**INFORMATION PROVIDED:**
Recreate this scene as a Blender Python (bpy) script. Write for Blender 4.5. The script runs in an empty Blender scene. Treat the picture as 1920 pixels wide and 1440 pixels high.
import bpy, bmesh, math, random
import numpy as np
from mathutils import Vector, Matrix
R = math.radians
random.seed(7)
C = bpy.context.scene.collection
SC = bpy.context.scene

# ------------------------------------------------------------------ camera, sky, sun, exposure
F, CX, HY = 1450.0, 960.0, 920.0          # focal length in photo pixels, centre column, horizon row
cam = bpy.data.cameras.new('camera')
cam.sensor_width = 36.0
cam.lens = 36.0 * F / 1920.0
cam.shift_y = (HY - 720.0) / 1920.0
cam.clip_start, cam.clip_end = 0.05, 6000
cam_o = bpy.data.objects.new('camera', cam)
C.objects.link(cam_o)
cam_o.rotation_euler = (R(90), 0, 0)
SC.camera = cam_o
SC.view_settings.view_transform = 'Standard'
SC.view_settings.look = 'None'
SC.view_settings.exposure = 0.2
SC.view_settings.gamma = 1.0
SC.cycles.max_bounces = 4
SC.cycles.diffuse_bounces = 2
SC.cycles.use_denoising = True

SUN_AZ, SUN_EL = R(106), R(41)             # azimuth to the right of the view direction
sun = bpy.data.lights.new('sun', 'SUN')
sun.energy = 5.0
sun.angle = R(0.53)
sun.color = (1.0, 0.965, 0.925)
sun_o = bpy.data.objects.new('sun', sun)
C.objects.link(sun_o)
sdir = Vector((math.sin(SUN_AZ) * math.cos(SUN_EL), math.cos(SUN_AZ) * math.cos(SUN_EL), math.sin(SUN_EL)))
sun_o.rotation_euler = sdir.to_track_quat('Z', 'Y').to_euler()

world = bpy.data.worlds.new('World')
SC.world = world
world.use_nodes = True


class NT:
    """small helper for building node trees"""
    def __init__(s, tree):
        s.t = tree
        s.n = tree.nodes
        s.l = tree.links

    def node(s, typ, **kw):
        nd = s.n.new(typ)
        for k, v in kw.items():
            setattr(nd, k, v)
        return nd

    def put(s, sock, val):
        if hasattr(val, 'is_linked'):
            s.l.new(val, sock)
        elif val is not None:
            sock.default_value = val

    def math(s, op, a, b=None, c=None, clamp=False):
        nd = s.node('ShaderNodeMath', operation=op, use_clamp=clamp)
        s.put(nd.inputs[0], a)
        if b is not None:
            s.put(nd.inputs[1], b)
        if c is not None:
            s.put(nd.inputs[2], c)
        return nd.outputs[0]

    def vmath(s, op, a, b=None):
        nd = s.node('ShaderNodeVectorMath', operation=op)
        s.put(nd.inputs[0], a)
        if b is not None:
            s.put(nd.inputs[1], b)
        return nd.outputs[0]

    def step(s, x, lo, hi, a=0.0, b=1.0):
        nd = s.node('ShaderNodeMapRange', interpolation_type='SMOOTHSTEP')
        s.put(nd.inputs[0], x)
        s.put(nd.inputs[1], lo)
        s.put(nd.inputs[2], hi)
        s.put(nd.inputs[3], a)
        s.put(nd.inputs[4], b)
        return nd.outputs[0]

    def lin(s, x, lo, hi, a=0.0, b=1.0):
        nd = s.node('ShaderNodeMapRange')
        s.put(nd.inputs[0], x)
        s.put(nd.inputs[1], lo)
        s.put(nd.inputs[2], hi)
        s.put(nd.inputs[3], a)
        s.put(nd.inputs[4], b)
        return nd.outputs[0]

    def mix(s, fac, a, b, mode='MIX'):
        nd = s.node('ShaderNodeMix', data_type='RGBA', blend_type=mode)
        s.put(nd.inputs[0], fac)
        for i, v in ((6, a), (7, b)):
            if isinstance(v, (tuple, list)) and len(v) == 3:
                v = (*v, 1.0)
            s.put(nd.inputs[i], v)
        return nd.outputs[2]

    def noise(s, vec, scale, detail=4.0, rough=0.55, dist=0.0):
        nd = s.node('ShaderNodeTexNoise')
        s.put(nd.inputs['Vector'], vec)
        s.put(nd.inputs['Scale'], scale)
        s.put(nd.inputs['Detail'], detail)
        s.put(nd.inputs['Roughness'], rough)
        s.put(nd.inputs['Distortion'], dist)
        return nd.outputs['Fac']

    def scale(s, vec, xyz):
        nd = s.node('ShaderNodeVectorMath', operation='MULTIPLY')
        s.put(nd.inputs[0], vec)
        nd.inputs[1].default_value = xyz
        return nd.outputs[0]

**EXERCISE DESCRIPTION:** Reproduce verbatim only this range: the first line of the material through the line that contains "sock.default_value = val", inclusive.

**EXERCISE RESULT:**
Recreate this scene as a Blender Python (bpy) script. Write for Blender 4.5. The script runs in an empty Blender scene. Treat the picture as 1920 pixels wide and 1440 pixels high.
import bpy, bmesh, math, random
import numpy as np
from mathutils import Vector, Matrix
R = math.radians
random.seed(7)
C = bpy.context.scene.collection
SC = bpy.context.scene

# ------------------------------------------------------------------ camera, sky, sun, exposure
F, CX, HY = 1450.0, 960.0, 920.0          # focal length in photo pixels, centre column, horizon row
cam = bpy.data.cameras.new('camera')
cam.sensor_width = 36.0
cam.lens = 36.0 * F / 1920.0
cam.shift_y = (HY - 720.0) / 1920.0
cam.clip_start, cam.clip_end = 0.05, 6000
cam_o = bpy.data.objects.new('camera', cam)
C.objects.link(cam_o)
cam_o.rotation_euler = (R(90), 0, 0)
SC.camera = cam_o
SC.view_settings.view_transform = 'Standard'
SC.view_settings.look = 'None'
SC.view_settings.exposure = 0.2
SC.view_settings.gamma = 1.0
SC.cycles.max_bounces = 4
SC.cycles.diffuse_bounces = 2
SC.cycles.use_denoising = True

SUN_AZ, SUN_EL = R(106), R(41)             # azimuth to the right of the view direction
sun = bpy.data.lights.new('sun', 'SUN')
sun.energy = 5.0
sun.angle = R(0.53)
sun.color = (1.0, 0.965, 0.925)
sun_o = bpy.data.objects.new('sun', sun)
C.objects.link(sun_o)
sdir = Vector((math.sin(SUN_AZ) * math.cos(SUN_EL), math.cos(SUN_AZ) * math.cos(SUN_EL), math.sin(SUN_EL)))
sun_o.rotation_euler = sdir.to_track_quat('Z', 'Y').to_euler()

world = bpy.data.worlds.new('World')
SC.world = world
world.use_nodes = True


class NT:
    """small helper for building node trees"""
    def __init__(s, tree):
        s.t = tree
        s.n = tree.nodes
        s.l = tree.links

    def node(s, typ, **kw):
        nd = s.n.new(typ)
        for k, v in kw.items():
            setattr(nd, k, v)
        return nd

    def put(s, sock, val):
        if hasattr(val, 'is_linked'):
            s.l.new(val, sock)
        elif val is not None:
            sock.default_value = val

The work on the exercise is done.